Survey: Agency Cyber Pros Prefer Perimeter Defense to Encryption
Encryption and other data-at-rest defenses were ranked “dead last” in terms of spending plans over the next year, according to a new report.
Federal cybersecurity professionals say they plan to spend more on data security this year, according to a new survey, but what’s on their shopping list?
A new report from IT security company Vormetric and 451 Research, found most agencies are still overly reliant on perimeter defenses and are not paying enough attention to tools that protect data at rest, such as encryption.
The survey results show “that in many ways, security professionals are like generals fighting the last war,” researcher Garrett Bekker wrote in the report accompanying the survey results. “Spending intentions reflected a tendency to stick with what has worked – or not worked – in the past, such as network and endpoint security.”
The report surveyed 100 senior security executives in the federal government on their planned spending priorities this year compared to a few specific areas in the private sector, such as financial services, retail and health care.
When it comes to cyber defense in the federal government, perimeter defense is still king, according to the survey. Some 53 percent of respondents said their agencies were planning to increase spending on network defenses. Another 46 percent said they planned investments in analysis and correlations tools.
Encryption and other data-at-rest defenses, on the other hand, were ranked “dead last” in terms of spending plans over the next year, the report found.
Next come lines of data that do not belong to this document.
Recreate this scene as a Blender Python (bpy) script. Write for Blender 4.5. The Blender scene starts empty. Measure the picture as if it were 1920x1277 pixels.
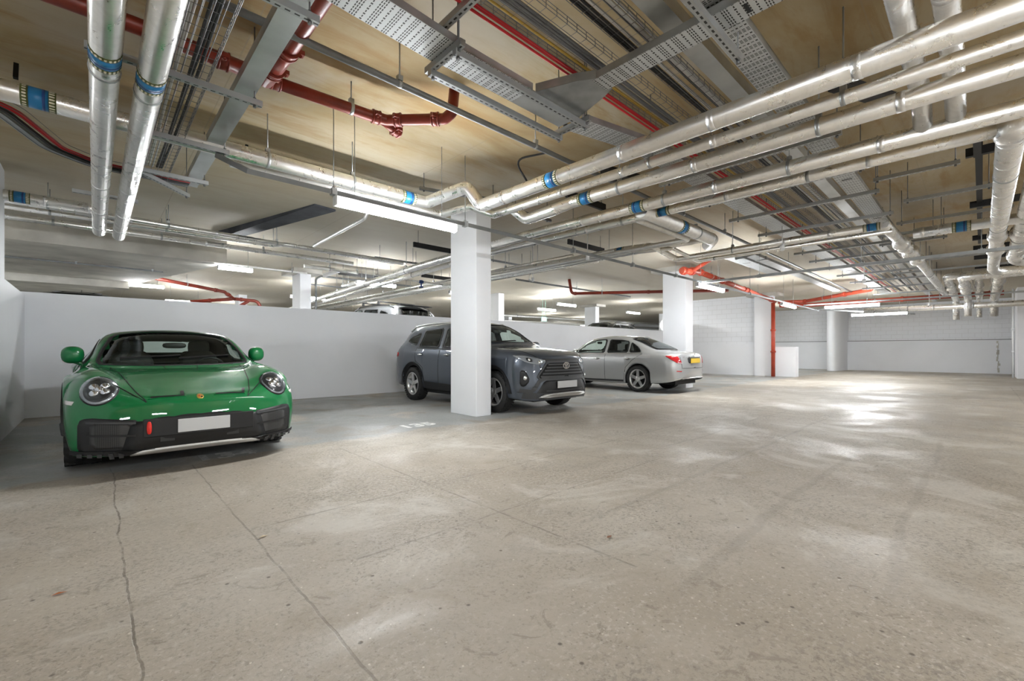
import bpy, bmesh, math, random
from mathutils import Vector, Matrix
from mathutils.bvhtree import BVHTree
sc = bpy.context.scene
C = sc.collection
PI = math.pi
# ---------------------------------------------------------------- camera
CAMZ = 1.10
cam = bpy.data.objects.new('camera', bpy.data.cameras.new('camera'))
C.objects.link(cam)
cam.location = (0, 0, CAMZ)
cam.rotation_euler = (PI/2, 0, math.radians(46.7) - PI/2)
cam.data.sensor_width = 36.0
cam.data.lens = 36.0*829.6/1920
cam.data.shift_y = 18.5/1920
cam.data.clip_start = 0.05
cam.data.clip_end = 200
sc.camera = cam
# ---------------------------------------------------------------- world, exposure
w = bpy.data.worlds.new('world'); sc.world = w; w.use_nodes = True
w.node_tree.nodes['Background'].inputs[0].default_value = (0.9, 0.93, 1, 1)
w.node_tree.nodes['Background'].inputs[1].default_value = 0.3
sc.view_settings.view_transform = 'Standard'
sc.view_settings.look = 'None'
sc.view_settings.gamma = 1
sc.view_settings.use_curve_mapping = False
sc.view_settings.exposure = 2.8
TUBE = 26.0          # emission of the LED batten diffusers
sc.cycles.max_bounces = 7
sc.cycles.diffuse_bounces = 4
sc.cycles.glossy_bounces = 4
sc.cycles.transparent_max_bounces = 12
sc.cycles.sample_clamp_indirect = 6
sc.cycles.caustics_reflective = False
sc.cycles.caustics_refractive = False
# ---------------------------------------------------------------- materials
def N(nt, t, **kw):
    n = nt.nodes.new(t)
    for k, v in kw.items():
        if k.startswith('i_'):
            n.inputs[int(k[2:]) if k[2:].isdigit() else k[2:].replace('_', ' ')].default_value = v
        else: setattr(n, k, v)
    return n
def rgba(c): return (c[0], c[1], c[2], 1)
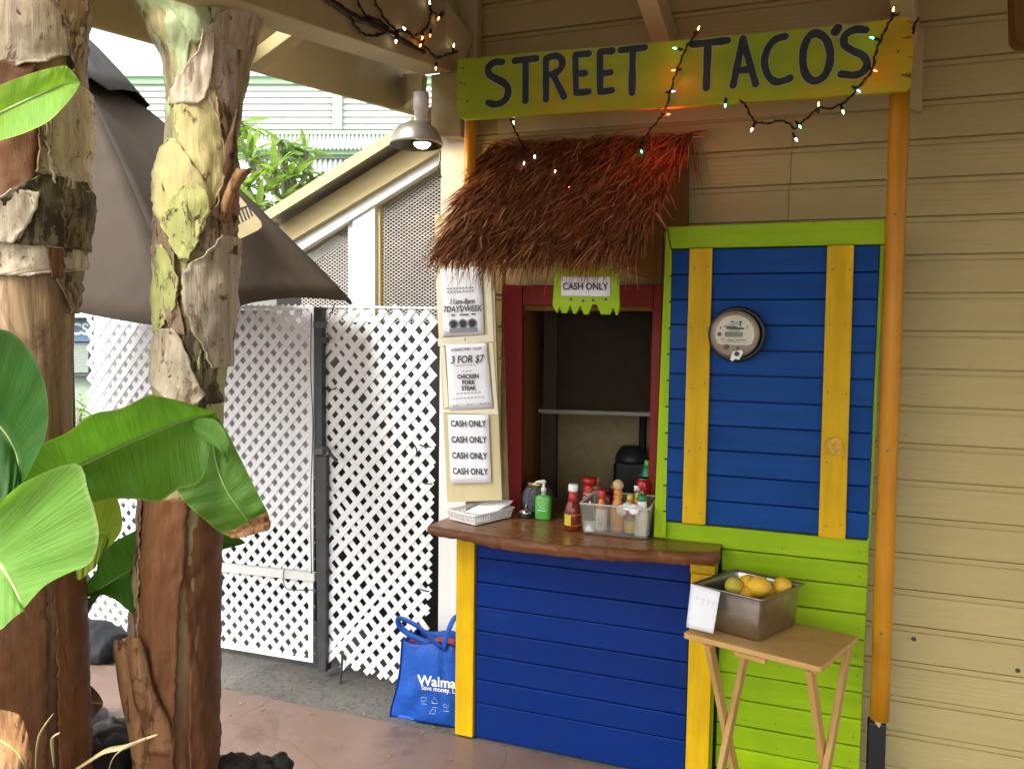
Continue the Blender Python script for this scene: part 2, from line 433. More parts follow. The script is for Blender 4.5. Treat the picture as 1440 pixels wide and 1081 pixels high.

Just 37 percent of respondents said they were planning to increase their spending on such defenses.
Federal security pros appear to still have a high degree of confidence in perimeter defense. Sixty percent of federal security pros said they believe network defenses are very effective, higher than any other sector the report surveyed.
The report argued that thinking is outdated. “Perimeter defenses offer little help defending against multistage attacks,” the report stated, while other measures, such as file and application encryption “have proven to be effective at protecting data after attackers have bypassed perimeter defenses.”
Full disclosure: Vormetric offers a suite of encryption and tokenization products and services.
Still, the extent to which some federal agencies were properly locking down sensitive data, including by using encryption, came into light last year when it was revealed the Office of Personnel Management had failed to encrypt background investigation files stored on agency computer systems that contained personal information on millions of federal employees -- files later stolen by hackers in. OPM officials told lawmakers it couldn’t encrypt the sensitive data because its computer networks were too antiquated.
More than half of respondents in the survey -- 51 percent -- cited “complexity” as the biggest barrier to more widespread implementation of data security measures.
The federal government’s well-documented challenges to hire and retain cybersecurity experts also turned up in the survey results. Forty-four percent respondents pointed lack of adequate staffing as the biggest barrier -- higher than for any other sector.
About 43 percent of feds cited budget constraints as the biggest factor -- nearly double the percentage of respondents from more well-resourced sectors, such as financial services.